// the find
upa/mscp
mscp: transfer files over multiple SSH (SFTP) connections
mscp is a drop-in scp replacement that opens multiple parallel SFTP connections to saturate network bandwidth when transferring large files or many files at once. It targets anyone who regularly moves large datasets over SSH and has hit the single-connection throughput ceiling. The remote side needs nothing beyond a standard openssh-server.
1. The core idea is sound and well-scoped: it parallelizes both multi-file transfers and single large-file chunking over multiple SSH sessions, which genuinely solves a real bottleneck. 2. Checkpoint/resume support for failed transfers is the kind of practical feature that matters when you're moving 50GB and the connection drops. 3. Packaging coverage is solid — Homebrew, MacPorts, Ubuntu PPA, and COPR for RHEL-based distros, plus CI on Ubuntu/macOS/FreeBSD. 4. The academic paper (PEARC '23) means the parallelism approach has been at least peer-reviewed, not just shipped.

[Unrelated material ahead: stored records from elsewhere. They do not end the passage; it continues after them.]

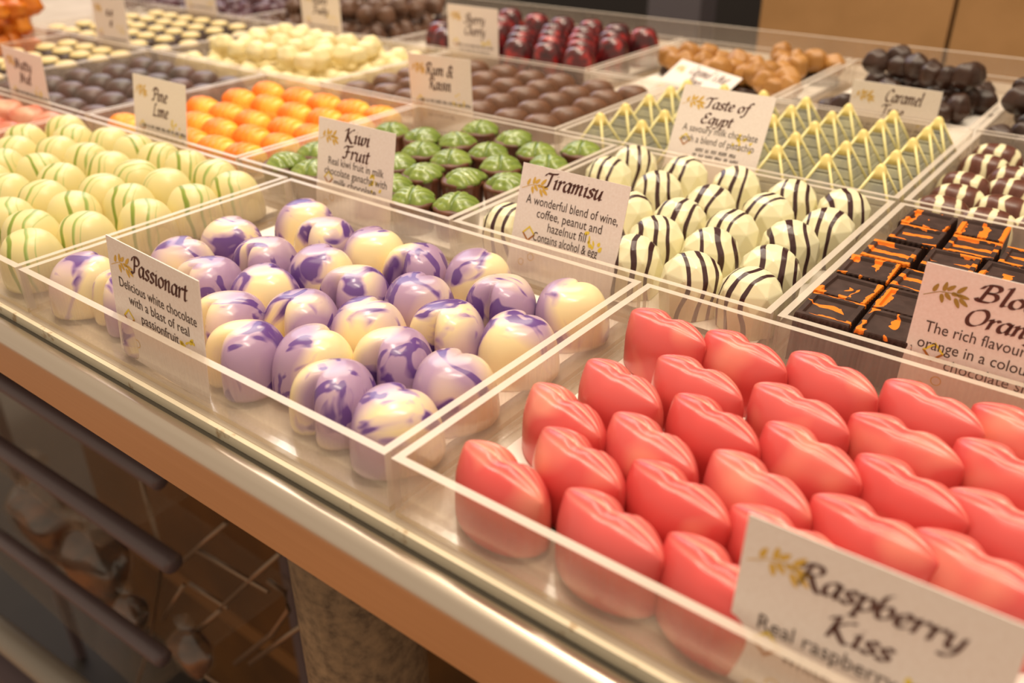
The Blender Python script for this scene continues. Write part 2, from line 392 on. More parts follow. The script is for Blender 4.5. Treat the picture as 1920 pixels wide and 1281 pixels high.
b.rings([[(s * cx, s * cy, z) for cx, cy in ((-1, -1), (0, -1.05), (1, -1), (1.05, 0), (1, 1), (0, 1.05), (-1, 1), (-1.05, 0))] for s, z in ((s0, hh * .735), (s0 * .78, hh * .84), (s0 * .52, hh * .935), (s0 * .22, hh * .98))])
ME['tip'] = b.mesh('pyramid_tip', 'tip', True)
# blood orange block: ribbed sides, raised frame on top
def block():
    hx, hy, H = .0098, .0102, .0190; m_ = MB(); nr = 9
    def outline(s, teeth, z):
        P = []
        for (ax, ay, bx, by) in ((-1, -1, 1, -1), (1, -1, 1, 1), (1, 1, -1, 1), (-1, 1, -1, -1)):
            for k in range(nr * 2):
                f_ = k / (nr * 2); o = teeth if (k % 2 and 0 < k) else 0
                x = ax + (bx - ax) * f_; y = ay + (by - ay) * f_
                nx_, ny_ = (by - ay) / 2, -(bx - ax) / 2
                P.append(((x * s - nx_ * o) * hx, (y * s - ny_ * o) * hy, z))
        return P
    m_.rings([outline(1.0, .07, 0), outline(.97, .07, .0165), outline(.955, .02, .0185), outline(.93, 0, H), outline(.76, 0, H), outline(.71, 0, H - .0011), outline(.05, 0, H - .0009)])
    return m_.mesh('chocolate_block', 'blood', False)
ME['blood'] = block()
def ellip(a, bb, H, nt=28, n=10, p=.6): 
    return dome(lambda t: 1 / math.sqrt((math.cos(t) / a) ** 2 + (math.sin(t) / bb) ** 2), H, n, p, .95, foot=.93, nt=nt)
b = MB(); b.rings(ellip(.0140, .0100, .0165)); ME['rum'] = b.mesh('oval_chocolate', 'rum', True)
b = MB(); b.rings(ellip(.0142, .0142, .0300, p=.55)); ME['cherry'] = b.mesh('cherry_dome', 'cherry', True)
b = MB(); b.rings(ellip(.0145, .0098, .0165)); ME['log'] = b.mesh('striped_log', 'log', True)
b = MB(); b.rings(ellip(.0125, .0125, .0155)); ME['truffle'] = b.mesh('truffle', 'truffle', True)
b = MB(); b.rings(ellip(.0120, .0120, .0125, p=.4)); ME['dot_base'] = b.mesh('cup', 'dot_base', True)
b = MB(); b.rings(ellip(.0085, .0085, .0040)); ME['dot_top'] = b.mesh('topping', 'dot_top', True)
def blob(name, mat, pts, sub=3, amp=.0016, seed=1):
    bm = bmesh.new(); rg = random.Random(seed)
    for (x, y, z, rx, ry, rz) in pts:
        q = bmesh.ops.create_icosphere(bm, subdivisions=sub, radius=1.0)['verts']
        ph = [rg.uniform(0, 6) for _ in range(3)]
        for v in q:
            c = v.co.copy(); w = 1 + amp / .01 * (math.sin(c.x * 4 + ph[0]) * math.sin(c.y * 5 + ph[1]) + .6 * math.sin(c.z * 6 + ph[2]))
            v.co = Vector((x + c.x * rx * w, y + c.y * ry * w, max(0, z + c.z * rz * w)))
    me = bpy.data.meshes.new(name); bm.to_mesh(me); bm.free(); me.materials.append(M[mat])
    me.polygons.foreach_set('use_smooth', [True] * len(me.polygons)); me.update(); return me
def clus(name, mat, seed, h=.010):
    rg = random.Random(seed)
    return blob(name, mat, [(-.009, -.002, h, .0095, .0075, .0085), (.004, .005, h + .002, .010, .008, .0095), (.008, -.006, h - .001, .009, .007, .008), (-.001, -.008, h - .002, .008, .006, .007)][:3 + seed % 2], seed=seed, amp=.0007, sub=4)
ME['nuts'] = [clus('nut_cluster', 'tan', s_) for s_ in (1, 2, 3)]
ME['nutbase'] = blob('chocolate_base', 'dark', [(0, 0, .003, .017, .013, .004)], amp=.001)
ME['lump'] = [clus('dark_lump', 'dark', s_, .008) for s_ in (4, 5, 6)]
ME['rough'] = [clus('rough_cluster', 'rough_brown', s_, .010) for s_ in (7, 8)]
ME['plum'] = [clus('plum_cluster', 'plum', s_, .010) for s_ in (9, 10)]
ME['peel'] = [blob('peel_piece', 'peel', [(-.006, 0, .008, .011, .007, .008), (.007, .003, .010, .010, .008, .010)], amp=.002, seed=s_) for s_ in (11, 12)]
ME['cream'] = [blob('cream_piece', 'cream', [(-.004, 0, .007, .009, .0085, .007), (.005, .001, .008, .009, .0085, .008)], amp=.001, seed=s_) for s_ in (13, 14)]
ME['red'] = [blob('red_piece', 'red', [(0, 0, .009, .013, .011, .010)], amp=.001, seed=15)]

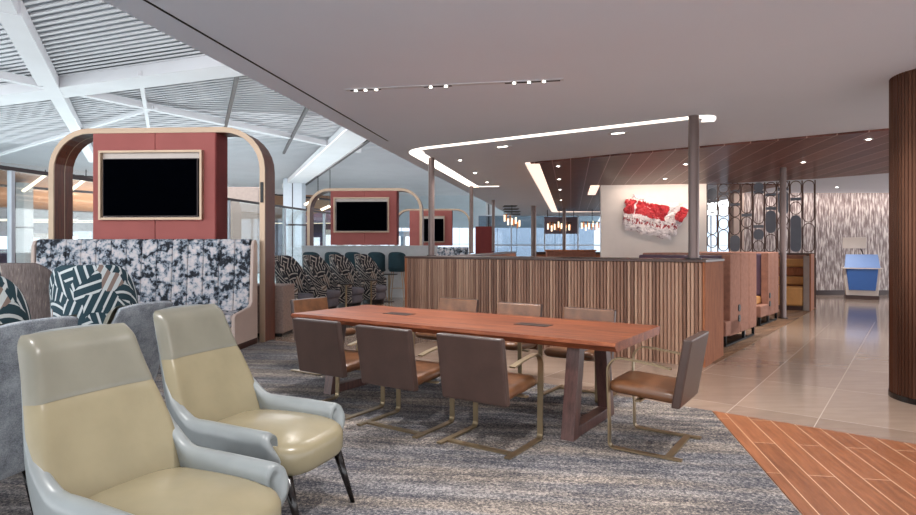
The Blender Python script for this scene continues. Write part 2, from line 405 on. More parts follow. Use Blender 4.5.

1. The dependency on a patched libssh is a significant maintenance burden — there are already five separate patch files in the repo (0.9.6 through 0.11.2), and every libssh release potentially breaks the build until someone writes a new patch. 2. No remote-to-remote copy is a real gap if you're scripting data pipelines between servers without local staging. 3. 260 stars after what appears to be a couple of years of work suggests limited adoption, which means fewer eyes on the threading and memory safety code in a C codebase that deals with network I/O. 4. The test suite is Python-based e2e tests only — no unit tests for the C threading logic or the file chunking math, so correctness of the parallel transfer under edge cases (partial writes, interrupted connections) is hard to verify without just running it.